Il progetto, chiamato “Aguahoja”, è stato mostrato al pubblico con una serie di oggetti costruiti prendendo l’ispirazione da foglie ed elementi della natura, foreste e barriere coralline. Il processo di produzione non prevede scarti: “Questo oggetto è costruito con materiali organici, riutilizzabili più volte, stampati con un robot e formati grazie all’acqua, usando un approccio che facilita l’integrazione tra il materiale e la fabbricazione robotica” spiegano i ricercatori.
Le strutture sono costituite da un unico materiale derivato dalla chitina – il polimero rinnovabile più abbondante nell’oceano e il secondo più abbondante sul pianeta. Gusci di artropodi macinati vengono trasformati in chitosano, un derivato della chitina, per formare una soluzione acquosa di proprietà variabile. Questa viene quindi lavorata digitalmente e può cambiare a seconda di calore e umidità.

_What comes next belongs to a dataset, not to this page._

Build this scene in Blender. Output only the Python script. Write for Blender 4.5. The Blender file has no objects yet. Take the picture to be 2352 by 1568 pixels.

Nell’Aguahoja Pavilion i ricercatori hanno costruito una struttura alta cinque metri composta da biocompositi flessibili con proprietà meccaniche, chimiche e ottiche. È il risultato di anni di esplorazione e ricerca nel mondo dei materiali biocompositi. I pezzi esposti sono realizzati con chitosano, cellulosa, pectina e acqua.